Dalavera'yı dinleyince, Bodrum'un neden "Bodrum" olduğu, başka kıyı köylerine, kentlerine neden benzemediği, neden özgün bir "belde" olarak belirdiği anlaşılıyor.
***
Feyhan Görgün Bodrumlu. Baskın Oran, eşi için, "Bana Bodrum'u A'dan Z'ye o öğrettiği gibi, Dalavera'nın söylediklerini anlamamı da o sağladı. Kimi tamamlamaları o yaptı" diyor. Kitap Oran çiftinin notlarıyla daha bir zenginlik kazanmış, gerçekten "tamamlanmış". (Bu arada bir not: Baskın Oran, "Feyhan, çocukluğunda ve genç kızlığında, 1950'lerle 1970'ler arası, tek bir açıkhava sineması hatırlıyor: Bugünkü Baraz Oteli'nin bulunduğu arsa" diye yazıyor. 1950'leri bilemem. Ama 1960'larda, 1970'lerde üç açıkhava sineması vardı Bodrum'da: Gözen, Palmiye, Yeni. Her gece birine gidilirdi. Gözen'de Belgin Doruk'la, Palmiye'de Clint Eastwood'la, Yeni'de Belmondo'yla akraba olmuştuk. Şimdi üçünün de yerlerinde yeller esiyor.)

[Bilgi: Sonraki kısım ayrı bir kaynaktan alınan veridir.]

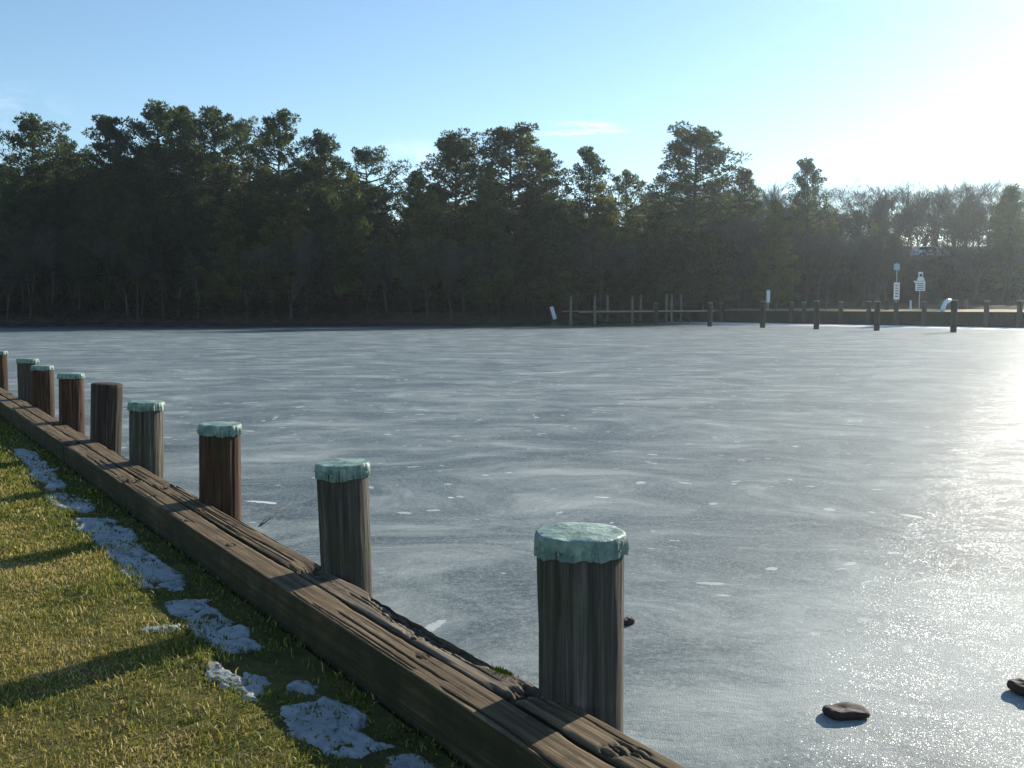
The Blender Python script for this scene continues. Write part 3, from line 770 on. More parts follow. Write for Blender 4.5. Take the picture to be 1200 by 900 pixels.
snow_patch([(190, 702), (214, 700), (242, 697), (252, 710), (280, 726), (310, 752), (284, 763), (246, 760), (232, 746), (206, 722)], 'broad oval snow patch in the middle of the row', 240, .007)
snow_patch([(172, 738), (188, 735), (212, 734), (210, 740), (188, 744), (176, 743)], 'tiny sunlit scrap of snow at the edge of the lawn', 250, .005)
snow_patch([(86, 610), (128, 604), (152, 618), (176, 640), (200, 662), (222, 676), (198, 690), (160, 684), (138, 668), (118, 642)], 'longest snow patch, ridged, beyond the oval one', 260, .009)
snow_patch([(48, 580), (76, 573), (104, 582), (116, 594), (98, 601), (66, 598)], 'layered snow patch second from the far end of the row', 270, .01)
snow_patch([(16, 526), (38, 524), (58, 546), (78, 566), (60, 574), (34, 556)], 'farthest thin snow patch near the shaded bank', 280, .012)

# things frozen onto the ice
def slab(name, px, py, lx, ly, hz, rot, seed, label, cat, m='debris', n=22):
    p = at_z(px, py, ICE_Z); V = []; F = []
    rows = [(1.0, 0), (1.04, .45), (.97, .8), (.86, 1.0), (.45, 1.03), (.0, .98)]
    for rr, zz in rows:
        for k in range(n):
            a = 2 * math.pi * k / n
            w = 1 + .34 * (float(fbm(math.cos(a) * 1.8, math.sin(a) * 1.8, 0, seed)) - .5) * 2
            V.append((math.copysign(abs(math.cos(a)) ** .8, math.cos(a)) * lx * rr * w, math.copysign(abs(math.sin(a)) ** .8, math.sin(a)) * ly * rr * w, hz * zz * (1 + .6 * (float(fbm(math.cos(a) * 4 * rr, math.sin(a) * 2 * rr, zz, seed + 3)) - .5)) - .002))
    for j in range(len(rows) - 1):
        F += [(j * n + k, j * n + (k + 1) % n, (j + 1) * n + (k + 1) % n, (j + 1) * n + k) for k in range(n)]
    F.append(tuple(range(n - 1, -1, -1)))
    me = bpy.data.meshes.new(name); me.from_pydata(V, [], F); me.update(); me.materials.append(M[m])
    o = link(name, me, loc=p); o.rotation_euler = (0, 0, rot)
    sb = o.modifiers.new('sub', 'SUBSURF'); sb.levels = sb.render_levels = 1
    return tag(o, label, cat)
slab('wood_chunk', 991, 839, .096, .062, .040, .15, 3, 'dark flat rounded chunk of wood lying on the ice', 'wood chunk')
slab('wood_chunk', 1203, 814, .055, .09, .055, .4, 8, 'brown wood block on the ice at the right edge', 'wood chunk')
slab('wood_chunk', 736, 731, .045, .03, .035, .7, 12, 'small dark wood scrap on the ice behind the nearest pile', 'wood chunk')
tw = MB()
a0 = at_z(303, 622, .1); a0 = st(*to_st(at_z(305, 617, ICE_Z)), ICE_Z)
b0 = at_z(341, 601, ICE_Z + .0)
tw.tube([a0 + Vector((0, 0, .005)), a0.lerp(b0, .4) + Vector((.01, 0, .045)), b0 + Vector((0, 0, .09))], [.005, .004, .0015], 6)
tw.tube([a0.lerp(b0, .4) + Vector((.01, 0, .045)), a0.lerp(b0, .6) + Vector((.02, .05, .09))], [.003, .001], 5)
tag(tw.build('twig', M['twig'], None, True), 'thin bare twig sticking out of the ice beside the bulkhead', 'twig')

# ---------------------------------------------------------------- far bulkhead, mooring piles
fb = empty('far_bulkhead', (BULK[0][0], BULK[0][1], 0)); tag(fb, 'dark timber bulkhead holding up the far straw-coloured bank', 'retaining wall')
O = Vector((BULK[0][0], BULK[0][1], 0))
w1, w2, w3 = MB(), MB(), MB()
for k in range(3):
    a, b = bp[k] - O, bp[k + 1] - O; q = (b - a); L = q.length; q.normalize(); nn = Vector((q.y, -q.x, 0))
    if nn.y > 0: nn = -nn
    nb = int(L / .25)
    for i in range(nb):                       # vertical sheet boards, slightly uneven
        p0 = a + q * (i * L / nb); p1 = a + q * ((i + 1) * L / nb - .012); o = .02 * random.Random(i + k * 99).random()
        w1.add([p0 + nn * o + Vector((0, 0, -1.3)), p1 + nn * o + Vector((0, 0, -1.3)), p1 + nn * o + Vector((0, 0, .80)), p0 + nn * o + Vector((0, 0, .80)),
                p0 - nn * .08 + Vector((0, 0, -1.3)), p1 - nn * .08 + Vector((0, 0, -1.3)), p1 - nn * .08 + Vector((0, 0, .80)), p0 - nn * .08 + Vector((0, 0, .80))],
               [(0, 1, 2, 3), (5, 4, 7, 6), (4, 0, 3, 7), (1, 5, 6, 2), (3, 2, 6, 7)])
    def rail(mb, z0_, z1_, o0, o1):
        v = [a + nn * o1, b + nn * o1, b + nn * o0, a + nn * o0]
        mb.add([x + Vector((0, 0, z0_)) for x in v] + [x + Vector((0, 0, z1_)) for x in v], [(3, 2, 1, 0), (4, 5, 6, 7), (0, 1, 5, 4), (1, 2, 6, 5), (2, 3, 7, 6), (3, 0, 4, 7)])
    rail(w2, .18, .40, .03, .17); rail(w3, .802, .965, -.25, .20)
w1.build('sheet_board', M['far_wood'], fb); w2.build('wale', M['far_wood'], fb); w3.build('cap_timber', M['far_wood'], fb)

def far_pile(px, y, h, r, label, group, seed):
    x = (px - 600) / 1167 * y * (1 + 0)      # small pitch effect ignored at the horizon
    d = ray(px, 366); x = d.x / d.y * y
    e = empty('mooring_pile', (x, y, ICE_Z))
    me = pile_mesh(h, r, .4, seed, n=20, m=M['pile_dark'], rows=14); link('shaft', me, e)
    link('cap', cap_mesh(h, r + .004, seed, .07, n=24), e)
    tag(e, label, 'pile', group)
FRONT = [(769, 91, 355), (832, 85.5, 354.5), (894, 81, 353), (957, 76, 352.5), (1028, 71.5, 353), (1118, 67, 351.5)]
fl = ['leftmost of the freestanding piles, in front of the pier', 'freestanding pile on the ice where the pier meets the bank', 'freestanding pile on the ice below the narrow white sign',
      'freestanding pile on the ice, fourth from the left in the front row', 'freestanding pile on the ice left of the tall white sign board', 'rightmost and tallest looking freestanding pile on the ice']
for i, (px, y, pt) in enumerate(FRONT):
    far_pile(px, y, at_y(px, pt, y).z - ICE_Z, .20 if i else .17, fl[i], 'freestanding mooring piles on the far ice', 300 + i)
def bulk_depth(px):
    u = ray(px, 366); u = u.x / u.y
    for k in range(3):
        a, b = bp[k], bp[k + 1]; q = b - a; t = (u * a.y - a.x) / (q.x - u * q.y)
        if -.01 <= t <= 1.01 or k == 2: return (a + q * t).y
bl = [(810, 355, 'capped pile where the pier joins the far bank'), (845, 355, 'short-looking capped pile at the left end of the far bulkhead'), (927, 354, 'bulkhead pile just right of the narrow white sign'),
      (942, 354, 'bulkhead pile close beside another, left of the middle of the far wall'), (985, 353.5, 'lone bulkhead pile in the middle of the far wall'), (1018, 353, 'bulkhead pile just left of a freestanding one'),
      (1050, 353, 'bulkhead pile directly below the tall white sign board'), (1083, 353, 'bulkhead pile directly below the stacked white signs'), (1156, 352.5, 'bulkhead pile second from the right edge'), (1195, 352, 'bulkhead pile at the right edge of the photo')]
for i, (px, pt, lab) in enumerate(bl):
    y = bulk_depth(px) - .42
    far_pile(px, y, at_y(px, pt, y).z - ICE_Z, .21 if px > 830 else .15, lab, 'capped piles along the far bulkhead', 330 + i)

# ---------------------------------------------------------------- pier
A, B = Vector((22.5, 109.5, 0)), Vector((5.5, 92.5, 0))
q = (B - A).normalized(); nn = Vector((-q.y, q.x, 0)); L = (B - A).length
pier = empty('wooden_pier', (B.x, B.y, ICE_Z), math.atan2(-q.y, -q.x)); tag(pier, 'low wooden pier with tall thin posts reaching out left of the far bank', 'pier')
wd = .95; zd = .98 - ICE_Z
dk = MB(); nb = int(L / .16)
for i in range(nb): dk.box((i * L / nb, -wd, zd - .045), ((i + 1) * L / nb - .012, wd, zd + .003 * (i % 3)))
dk.build('deck', M['deck_wood'], pier)
for sy in (-wd - .055, wd + .012):
    fa = MB(); fa.box((-.03, sy, zd - .13), (L, sy + .04, zd + .02)); fa.build('lit_edge_board', M['deck_wood'], pier)  # pale boards added to stand in for the deck's sunlit line
bm_ = MB()
for sy in (-wd - .03, wd - .02): bm_.box((.02, sy, zd - .30), (L, sy + .05, zd - .048))
for k in range(7):
    x = .3 + k * (L - .6) / 6; bm_.box((x, -wd + .03, zd - .28), (x + .1, wd - .03, zd - .06))
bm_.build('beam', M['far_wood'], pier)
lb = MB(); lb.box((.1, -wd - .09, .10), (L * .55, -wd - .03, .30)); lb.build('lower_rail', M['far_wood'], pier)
Minv = Matrix.Rotation(-pier.rotation_euler.z, 4, 'Z')
for px, side, pt in [(669, -1, 347), (697, -1, 346), (741, -1, 346), (787, -1, 344.5), (712, 1, 345.5), (751, 1, 345), (781, 1, 344), (798, 1, 344), (824, 1, 344)]:
    off = (wd + .13) * side
    u = ray(px, 360); u = u.x / u.y
    na = Vector((q.y, -q.x, 0)) * 0
    loc_y = Matrix.Rotation(pier.rotation_euler.z, 4, 'Z') @ Vector((0, off, 0)); loc_x = Matrix.Rotation(pier.rotation_euler.z, 4, 'Z') @ Vector((1, 0, 0))
    b0_ = B + loc_y; t = (u * b0_.y - b0_.x) / (loc_x.x - u * loc_x.y)
    w_ = b0_ + loc_x * t; zt = at_y(px, pt, w_.y).z - ICE_Z
    mb = MB(); mb.tube([(t, off, -.4), (t, off, zt)], [.13, .115], 10); mb.build('post', M['pier_post'], pier)

# white-sleeved post leaning at the wooded shore
p = at_y(651, 374, 101.5); lp = empty('leaning_post', (p.x, p.y, ICE_Z)); tag(lp, 'white-sleeved post leaning left near the wooded shore', 'post')
a = MB(); a.tube([(0, 0, -.3), (-.10, 0, .62)], .13, 12); a.build('stub', M['pile_dark'], lp)
a = MB(); a.tube([(-.05, 0, .42), (-.42, 0, 1.68)], [.20, .19], 14); a.build('sleeve', M['whitesign'], lp)

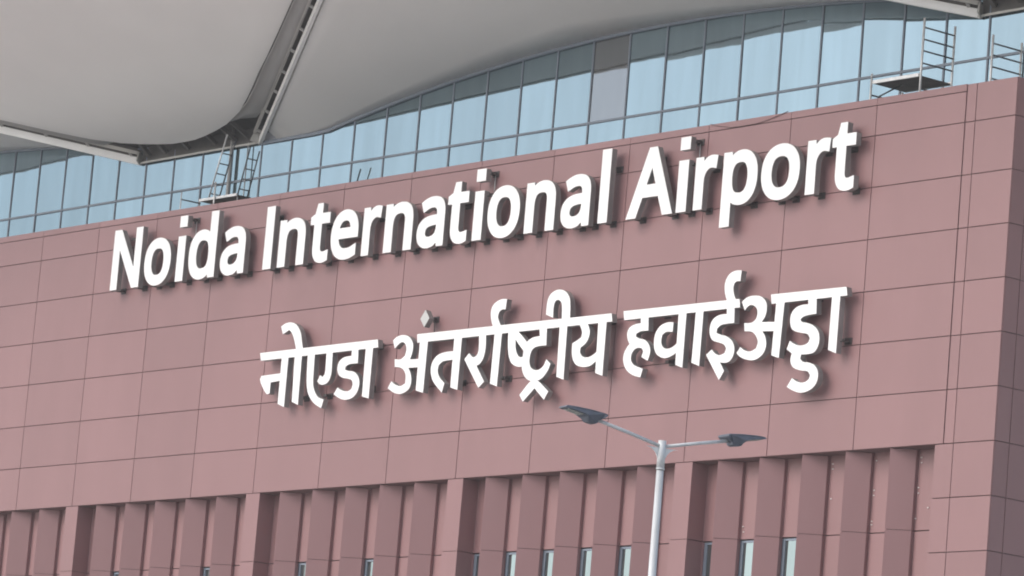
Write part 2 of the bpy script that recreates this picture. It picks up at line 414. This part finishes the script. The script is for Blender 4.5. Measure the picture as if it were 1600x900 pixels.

Dalavera'nın sözünü ettiği kişilerden bazılarını ben de tanımıştım: Ali Doksan, Şalvarağa, Deli İbram, Alim Ekinci, Fıstıkçı Ali, Şindala Yaşar (biz ona Allah'a Yan Bakan Yaşar derdik), vb. Onların karşıma çıkıvermeleri, okurken keyfime keyif kattı.
***
Bodrum'a hiç gitmediyseniz, Bodrum denilince aklınıza magazin dergilerinde okuduklarınız, televizyonlarda seyrettikleriniz geliyorsa, Bodrum'u dev bir Dodo Beach olarak düşünüyorsanız, Dalavera'nın anlattıklarını mutlaka dinleyin; gerçek Bodrum'u tanıyacaksınız.
Ama Bodrum tutkunuysanız, "Artık Bodrum'un gidilecek yanı kalmadı" deyip ertesi gün uçağa ya da otobüse atlayıp kapağı oraya atanlardansanız, Dalavera Memet'in Bodrum Tarihi'ni zaten alacaksınız.
Elbette alın. Hem "neşeli" bir kitap okuyacak, hem de Bodrum sevginizin nedenleri konusunda ipuçları bulacaksınız.